“What authorizes the people to believe in the salvation from long ages of torture—nay, not only to believe in, but to see it, and actively strive for, is the fairy-like productive power, the prodigious fertility of human labor. In the secrets which have been wrung from nature; in the magic formulas by which we force her to do our wishes and to yield her bounties almost without any painful work on our part; in the constantly increasing improvement of the methods of production—in this I say consists the wealth which can accomplish what no redeemer ever could.”

And Dietzgen, like Ward, protests against this great legacy of history, this vast accumulation of the results of the combined social labor of a hundred generations, being the sole property of those “who never achieved anything!”

Dietzgen, like Ward, sees that the great problem which confronts the race is to break down those intolerable bars which prevent humanity from entering into its just inheritance.

To this great and culminating task man must bend all the powers of his mind.
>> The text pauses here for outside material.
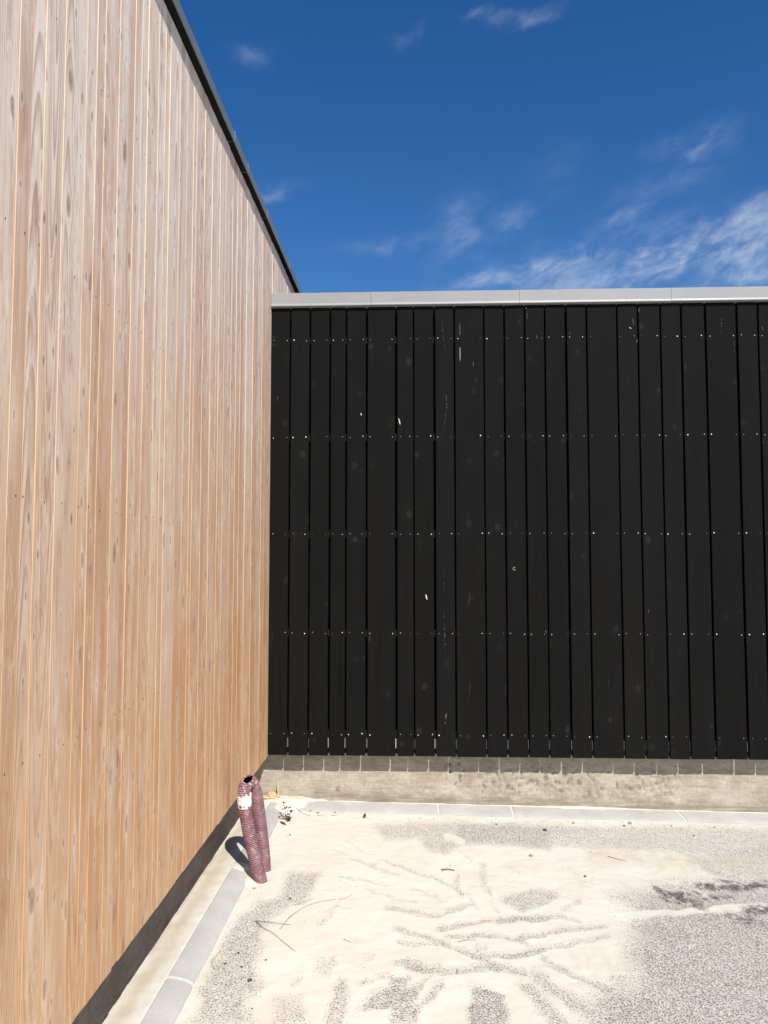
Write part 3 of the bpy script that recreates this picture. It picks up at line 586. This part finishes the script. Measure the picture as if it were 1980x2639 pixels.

Now he has reached the point where the gates of liberty begin to yield and with one grand, united effort may be thrown wide open so that all the sons and daughters of men may finish the long centuries of misery and freely enter in.

To continue this senseless oppression longer would be the summit of stupidity.

“Consider the frugal needs of our people and at the same time the fertility of labor, and ask yourselves if mere instinct alone would not be sufficient to teach us how to supply adequately our needs with the help of the existing means of production?”

To make these “means of production the property of society” is then the problem of Ward’s applied sociology and Dietzgen’s social democracy alike. According to both, this emancipation of the mass of the people from the last form of slavery is the one consuming task of civilization.

And the psychic factor, the consciously reasoning brain of man is, according to both, to be more than ever the instrument of “achievement.”

To Dietzgen especially, the time is rotten-ripe for the great change.

“The salvation of humanity is involved in this question. It is so great and sublime that all other problems which time may bear in its folds must wait in silence. The whole of old Europe is waiting with bated breath the fulfilling of the things which are coming.